*** Records provided ***
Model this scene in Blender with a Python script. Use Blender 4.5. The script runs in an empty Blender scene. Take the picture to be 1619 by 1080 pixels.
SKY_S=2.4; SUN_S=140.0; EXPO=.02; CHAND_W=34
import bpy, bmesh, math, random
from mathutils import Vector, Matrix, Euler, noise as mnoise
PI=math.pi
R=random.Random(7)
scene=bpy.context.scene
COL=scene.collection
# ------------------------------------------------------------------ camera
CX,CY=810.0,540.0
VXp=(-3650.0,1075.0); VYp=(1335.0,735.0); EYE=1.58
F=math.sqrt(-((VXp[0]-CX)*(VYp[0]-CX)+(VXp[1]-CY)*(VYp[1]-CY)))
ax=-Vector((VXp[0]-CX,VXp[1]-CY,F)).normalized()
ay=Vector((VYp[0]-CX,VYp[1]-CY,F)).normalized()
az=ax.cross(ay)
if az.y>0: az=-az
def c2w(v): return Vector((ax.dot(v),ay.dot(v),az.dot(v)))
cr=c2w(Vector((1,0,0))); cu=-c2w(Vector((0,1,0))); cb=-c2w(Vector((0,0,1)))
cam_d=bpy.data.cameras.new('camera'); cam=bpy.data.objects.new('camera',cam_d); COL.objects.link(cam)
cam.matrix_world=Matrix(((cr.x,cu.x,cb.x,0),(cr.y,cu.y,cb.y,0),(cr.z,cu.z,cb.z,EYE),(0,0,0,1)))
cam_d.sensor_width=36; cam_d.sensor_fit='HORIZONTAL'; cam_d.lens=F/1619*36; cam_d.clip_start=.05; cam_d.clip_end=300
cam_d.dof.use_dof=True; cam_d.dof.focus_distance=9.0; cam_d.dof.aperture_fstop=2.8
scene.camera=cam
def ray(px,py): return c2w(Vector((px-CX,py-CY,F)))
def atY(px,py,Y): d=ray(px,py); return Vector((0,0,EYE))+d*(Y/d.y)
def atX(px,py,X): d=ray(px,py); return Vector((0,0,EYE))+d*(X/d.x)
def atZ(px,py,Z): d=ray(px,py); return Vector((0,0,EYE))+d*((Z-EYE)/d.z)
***
*** Records provided ***
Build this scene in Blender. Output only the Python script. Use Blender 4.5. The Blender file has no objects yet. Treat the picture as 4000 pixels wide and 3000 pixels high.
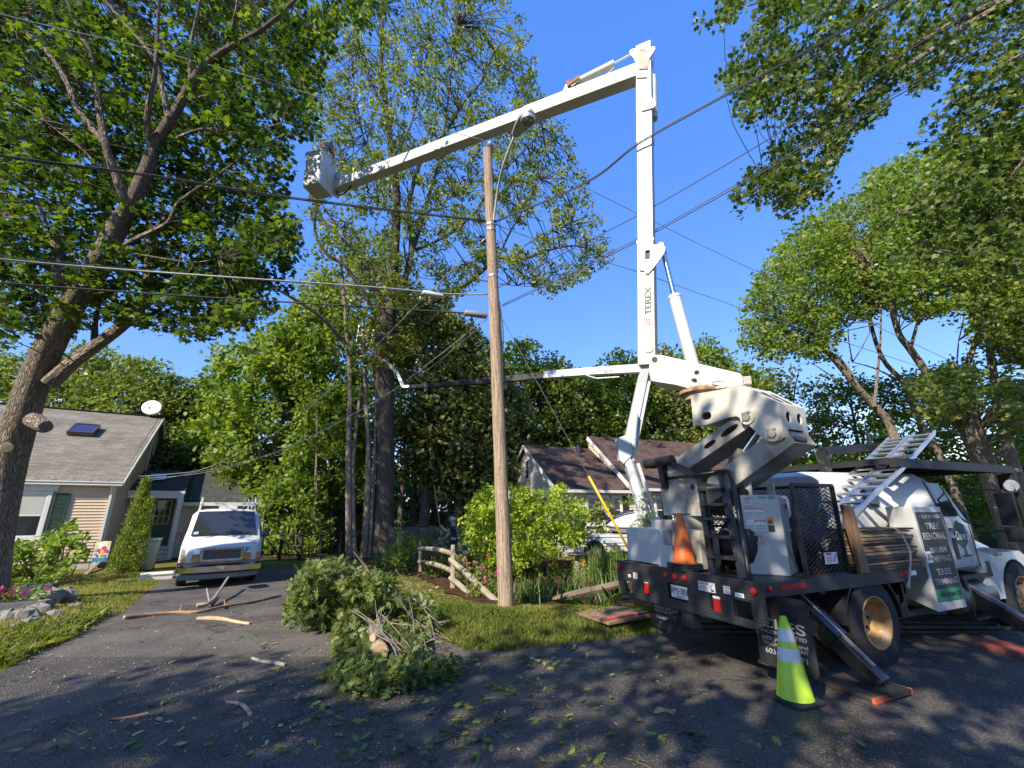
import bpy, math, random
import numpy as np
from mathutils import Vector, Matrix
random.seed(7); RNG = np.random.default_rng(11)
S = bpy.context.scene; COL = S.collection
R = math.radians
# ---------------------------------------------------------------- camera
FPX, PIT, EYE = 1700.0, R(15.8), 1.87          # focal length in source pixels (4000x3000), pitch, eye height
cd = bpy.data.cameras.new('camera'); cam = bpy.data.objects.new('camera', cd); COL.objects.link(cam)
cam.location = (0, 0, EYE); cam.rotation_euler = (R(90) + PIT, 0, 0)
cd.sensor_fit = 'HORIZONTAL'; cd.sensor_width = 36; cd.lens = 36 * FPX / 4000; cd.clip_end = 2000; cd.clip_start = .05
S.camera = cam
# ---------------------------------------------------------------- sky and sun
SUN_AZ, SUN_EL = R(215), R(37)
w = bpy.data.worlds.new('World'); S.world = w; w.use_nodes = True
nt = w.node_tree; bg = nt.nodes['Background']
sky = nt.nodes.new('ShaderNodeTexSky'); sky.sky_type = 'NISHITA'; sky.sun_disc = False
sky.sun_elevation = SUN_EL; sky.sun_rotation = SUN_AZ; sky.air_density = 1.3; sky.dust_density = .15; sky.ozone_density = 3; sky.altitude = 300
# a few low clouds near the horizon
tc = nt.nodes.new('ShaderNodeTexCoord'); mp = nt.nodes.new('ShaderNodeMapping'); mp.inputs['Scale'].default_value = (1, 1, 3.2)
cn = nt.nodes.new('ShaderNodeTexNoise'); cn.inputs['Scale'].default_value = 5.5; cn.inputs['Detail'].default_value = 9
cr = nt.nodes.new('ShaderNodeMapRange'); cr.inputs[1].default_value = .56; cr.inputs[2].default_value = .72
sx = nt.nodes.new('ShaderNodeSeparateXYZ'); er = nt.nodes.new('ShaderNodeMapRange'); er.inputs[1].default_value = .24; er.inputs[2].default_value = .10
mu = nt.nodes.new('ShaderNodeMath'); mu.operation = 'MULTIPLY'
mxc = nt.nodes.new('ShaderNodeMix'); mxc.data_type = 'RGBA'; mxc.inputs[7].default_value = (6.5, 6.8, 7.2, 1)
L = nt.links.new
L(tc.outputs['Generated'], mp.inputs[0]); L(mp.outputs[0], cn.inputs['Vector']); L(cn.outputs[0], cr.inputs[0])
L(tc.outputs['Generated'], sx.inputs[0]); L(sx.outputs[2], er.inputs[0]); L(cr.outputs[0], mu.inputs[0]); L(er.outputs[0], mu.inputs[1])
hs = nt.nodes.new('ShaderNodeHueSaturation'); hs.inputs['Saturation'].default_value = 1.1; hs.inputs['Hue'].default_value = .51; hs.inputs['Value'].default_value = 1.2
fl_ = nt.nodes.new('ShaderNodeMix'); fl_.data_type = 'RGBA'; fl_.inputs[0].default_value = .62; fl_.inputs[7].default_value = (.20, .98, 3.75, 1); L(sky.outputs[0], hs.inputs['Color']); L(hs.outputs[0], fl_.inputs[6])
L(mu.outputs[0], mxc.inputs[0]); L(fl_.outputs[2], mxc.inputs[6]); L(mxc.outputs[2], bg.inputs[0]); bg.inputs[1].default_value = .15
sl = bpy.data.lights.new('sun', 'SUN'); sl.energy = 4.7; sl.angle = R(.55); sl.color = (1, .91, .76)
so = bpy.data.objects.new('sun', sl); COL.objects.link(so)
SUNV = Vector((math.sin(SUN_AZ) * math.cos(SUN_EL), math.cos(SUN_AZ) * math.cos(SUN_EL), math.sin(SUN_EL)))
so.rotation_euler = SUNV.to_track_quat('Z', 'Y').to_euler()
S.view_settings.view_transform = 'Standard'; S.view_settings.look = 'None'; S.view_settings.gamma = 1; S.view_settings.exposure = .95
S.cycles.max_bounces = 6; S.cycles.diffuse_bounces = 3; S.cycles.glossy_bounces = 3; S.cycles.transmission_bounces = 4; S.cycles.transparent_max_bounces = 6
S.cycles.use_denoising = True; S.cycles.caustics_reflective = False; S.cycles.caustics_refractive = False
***
*** Records provided ***
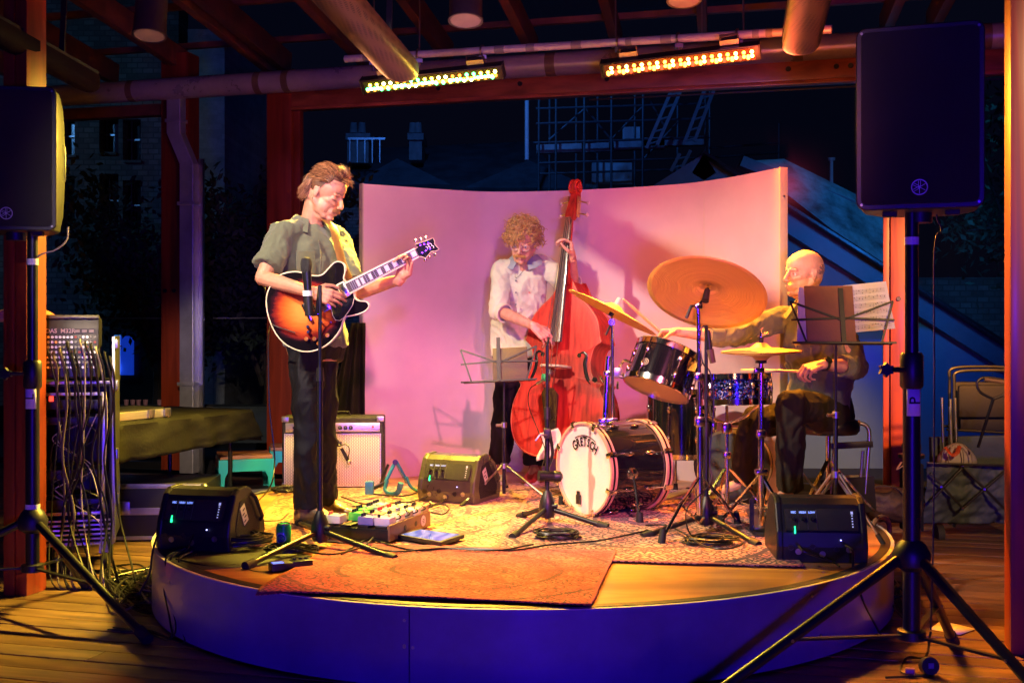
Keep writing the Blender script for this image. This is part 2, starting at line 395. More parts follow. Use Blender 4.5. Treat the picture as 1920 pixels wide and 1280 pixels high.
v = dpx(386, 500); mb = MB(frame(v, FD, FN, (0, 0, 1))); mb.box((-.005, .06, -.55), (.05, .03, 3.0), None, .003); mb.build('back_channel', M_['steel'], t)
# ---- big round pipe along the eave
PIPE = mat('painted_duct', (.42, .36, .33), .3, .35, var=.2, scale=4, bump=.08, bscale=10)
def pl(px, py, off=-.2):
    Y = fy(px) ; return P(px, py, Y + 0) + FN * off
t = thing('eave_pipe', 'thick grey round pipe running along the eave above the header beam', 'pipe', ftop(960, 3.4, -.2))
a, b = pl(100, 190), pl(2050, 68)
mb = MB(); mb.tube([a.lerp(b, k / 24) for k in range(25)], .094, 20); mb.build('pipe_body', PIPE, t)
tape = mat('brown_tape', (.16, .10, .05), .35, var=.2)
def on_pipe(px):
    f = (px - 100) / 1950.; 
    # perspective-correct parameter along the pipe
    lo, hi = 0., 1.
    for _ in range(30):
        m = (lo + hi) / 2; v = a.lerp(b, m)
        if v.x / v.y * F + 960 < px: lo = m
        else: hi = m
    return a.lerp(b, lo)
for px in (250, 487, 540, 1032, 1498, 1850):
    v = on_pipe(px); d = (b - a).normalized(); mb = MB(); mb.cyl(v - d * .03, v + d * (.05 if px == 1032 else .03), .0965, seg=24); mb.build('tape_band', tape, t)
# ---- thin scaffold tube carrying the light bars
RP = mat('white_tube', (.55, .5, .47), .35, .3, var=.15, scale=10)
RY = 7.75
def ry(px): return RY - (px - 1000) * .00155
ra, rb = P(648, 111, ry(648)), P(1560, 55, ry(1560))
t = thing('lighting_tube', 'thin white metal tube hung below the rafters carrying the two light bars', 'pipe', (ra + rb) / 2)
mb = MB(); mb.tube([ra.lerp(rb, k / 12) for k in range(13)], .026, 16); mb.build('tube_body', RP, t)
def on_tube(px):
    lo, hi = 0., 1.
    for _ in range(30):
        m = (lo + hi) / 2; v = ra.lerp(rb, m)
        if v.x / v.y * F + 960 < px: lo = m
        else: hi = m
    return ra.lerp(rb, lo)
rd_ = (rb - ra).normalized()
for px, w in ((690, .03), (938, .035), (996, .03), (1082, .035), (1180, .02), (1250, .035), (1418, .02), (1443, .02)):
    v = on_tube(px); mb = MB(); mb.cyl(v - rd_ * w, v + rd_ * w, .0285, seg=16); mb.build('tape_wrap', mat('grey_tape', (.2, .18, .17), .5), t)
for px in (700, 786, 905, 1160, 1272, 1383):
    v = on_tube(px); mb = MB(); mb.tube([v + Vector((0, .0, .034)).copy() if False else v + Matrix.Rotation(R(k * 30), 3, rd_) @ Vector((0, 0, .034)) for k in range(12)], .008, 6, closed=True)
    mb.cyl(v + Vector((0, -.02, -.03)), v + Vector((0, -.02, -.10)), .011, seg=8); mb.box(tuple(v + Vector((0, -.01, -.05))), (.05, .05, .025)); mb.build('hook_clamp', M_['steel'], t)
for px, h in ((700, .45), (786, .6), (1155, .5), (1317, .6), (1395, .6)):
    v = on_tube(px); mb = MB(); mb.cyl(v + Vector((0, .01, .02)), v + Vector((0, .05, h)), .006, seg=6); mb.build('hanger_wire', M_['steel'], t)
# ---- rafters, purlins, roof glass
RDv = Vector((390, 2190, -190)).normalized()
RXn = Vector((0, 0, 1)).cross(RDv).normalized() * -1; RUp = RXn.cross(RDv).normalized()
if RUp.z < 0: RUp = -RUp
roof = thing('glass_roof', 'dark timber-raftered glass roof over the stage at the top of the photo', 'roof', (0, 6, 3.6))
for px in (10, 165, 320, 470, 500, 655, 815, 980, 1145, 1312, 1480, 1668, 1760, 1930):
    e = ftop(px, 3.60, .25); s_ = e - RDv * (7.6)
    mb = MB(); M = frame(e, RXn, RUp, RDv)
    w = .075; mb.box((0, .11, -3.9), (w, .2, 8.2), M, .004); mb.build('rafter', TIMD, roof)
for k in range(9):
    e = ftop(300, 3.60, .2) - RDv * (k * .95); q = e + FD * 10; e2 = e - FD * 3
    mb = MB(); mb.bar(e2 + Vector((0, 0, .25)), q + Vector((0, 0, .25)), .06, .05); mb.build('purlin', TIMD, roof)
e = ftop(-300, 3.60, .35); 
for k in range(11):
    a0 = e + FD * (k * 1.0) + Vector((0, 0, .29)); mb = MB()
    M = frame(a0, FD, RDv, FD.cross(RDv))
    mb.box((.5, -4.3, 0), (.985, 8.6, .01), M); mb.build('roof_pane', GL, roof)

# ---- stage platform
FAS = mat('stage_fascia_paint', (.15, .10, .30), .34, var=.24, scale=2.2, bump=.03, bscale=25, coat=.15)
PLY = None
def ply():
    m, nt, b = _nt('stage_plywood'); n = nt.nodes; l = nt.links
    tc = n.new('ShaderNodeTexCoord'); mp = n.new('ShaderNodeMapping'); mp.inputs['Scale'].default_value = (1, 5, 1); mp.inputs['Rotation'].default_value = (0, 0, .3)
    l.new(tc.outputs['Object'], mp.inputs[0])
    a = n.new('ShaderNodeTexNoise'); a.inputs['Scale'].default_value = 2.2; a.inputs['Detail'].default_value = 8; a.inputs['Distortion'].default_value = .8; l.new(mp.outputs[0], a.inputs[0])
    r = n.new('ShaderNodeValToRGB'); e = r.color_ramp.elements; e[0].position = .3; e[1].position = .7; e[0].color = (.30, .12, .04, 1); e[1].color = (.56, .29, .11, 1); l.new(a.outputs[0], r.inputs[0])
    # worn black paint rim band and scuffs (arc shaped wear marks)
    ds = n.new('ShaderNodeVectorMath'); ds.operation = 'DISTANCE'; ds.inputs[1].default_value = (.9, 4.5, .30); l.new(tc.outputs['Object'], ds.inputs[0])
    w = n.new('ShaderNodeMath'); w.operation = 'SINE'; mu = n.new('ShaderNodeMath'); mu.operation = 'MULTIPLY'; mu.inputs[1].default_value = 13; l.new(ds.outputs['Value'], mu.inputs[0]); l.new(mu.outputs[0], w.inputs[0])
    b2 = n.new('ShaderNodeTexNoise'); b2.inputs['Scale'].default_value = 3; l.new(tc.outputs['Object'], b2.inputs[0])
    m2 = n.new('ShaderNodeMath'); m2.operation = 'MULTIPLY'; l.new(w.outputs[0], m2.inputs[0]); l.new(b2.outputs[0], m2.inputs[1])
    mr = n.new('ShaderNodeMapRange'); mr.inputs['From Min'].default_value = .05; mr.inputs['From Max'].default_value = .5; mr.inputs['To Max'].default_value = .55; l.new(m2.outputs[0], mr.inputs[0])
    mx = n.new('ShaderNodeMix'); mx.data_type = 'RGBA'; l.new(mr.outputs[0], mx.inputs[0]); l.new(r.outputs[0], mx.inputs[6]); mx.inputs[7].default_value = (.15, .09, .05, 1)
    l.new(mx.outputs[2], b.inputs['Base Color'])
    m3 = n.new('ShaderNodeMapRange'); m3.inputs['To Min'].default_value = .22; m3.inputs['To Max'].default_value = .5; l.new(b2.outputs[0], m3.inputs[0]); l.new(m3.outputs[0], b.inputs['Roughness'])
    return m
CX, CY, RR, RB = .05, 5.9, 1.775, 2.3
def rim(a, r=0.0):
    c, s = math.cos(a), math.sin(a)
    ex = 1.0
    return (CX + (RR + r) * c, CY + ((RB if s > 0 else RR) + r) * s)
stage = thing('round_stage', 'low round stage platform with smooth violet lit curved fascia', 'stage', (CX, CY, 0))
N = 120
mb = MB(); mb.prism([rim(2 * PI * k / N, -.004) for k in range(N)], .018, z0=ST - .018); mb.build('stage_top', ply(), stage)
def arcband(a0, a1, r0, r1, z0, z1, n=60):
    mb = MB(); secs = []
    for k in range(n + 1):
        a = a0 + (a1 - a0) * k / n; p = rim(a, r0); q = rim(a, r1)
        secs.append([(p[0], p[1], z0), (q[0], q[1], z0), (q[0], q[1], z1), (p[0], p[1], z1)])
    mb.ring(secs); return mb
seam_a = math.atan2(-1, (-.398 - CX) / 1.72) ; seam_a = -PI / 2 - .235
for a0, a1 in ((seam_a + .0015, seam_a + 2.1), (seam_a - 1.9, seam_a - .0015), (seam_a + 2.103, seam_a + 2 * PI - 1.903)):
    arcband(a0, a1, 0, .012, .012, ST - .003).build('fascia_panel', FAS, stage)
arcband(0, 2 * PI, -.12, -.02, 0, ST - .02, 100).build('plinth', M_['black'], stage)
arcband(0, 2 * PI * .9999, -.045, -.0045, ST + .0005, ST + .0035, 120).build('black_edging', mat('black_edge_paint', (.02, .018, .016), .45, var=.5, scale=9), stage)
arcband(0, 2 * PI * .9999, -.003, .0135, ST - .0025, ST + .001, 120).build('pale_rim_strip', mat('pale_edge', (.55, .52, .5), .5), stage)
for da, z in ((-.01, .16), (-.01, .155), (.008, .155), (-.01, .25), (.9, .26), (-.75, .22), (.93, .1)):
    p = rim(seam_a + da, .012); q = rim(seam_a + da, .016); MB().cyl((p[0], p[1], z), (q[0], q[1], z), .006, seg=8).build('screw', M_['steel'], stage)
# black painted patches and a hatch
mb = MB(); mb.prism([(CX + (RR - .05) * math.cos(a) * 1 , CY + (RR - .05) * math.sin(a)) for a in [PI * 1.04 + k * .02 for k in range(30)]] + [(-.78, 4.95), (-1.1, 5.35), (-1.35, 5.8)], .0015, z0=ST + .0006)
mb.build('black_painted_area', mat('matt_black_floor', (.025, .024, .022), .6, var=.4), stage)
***
### What to work on
Return every line above in which the string "wide" occurs.

### Full response
Build this scene in Blender. Output only the Python script. Use Blender 4.5. The Blender file has no objects yet. Treat the picture as 4000 pixels wide and 3000 pixels high.
Keep writing the Blender script for this image. This is part 2, starting at line 395. More parts follow. Use Blender 4.5. Treat the picture as 1920 pixels wide and 1280 pixels high.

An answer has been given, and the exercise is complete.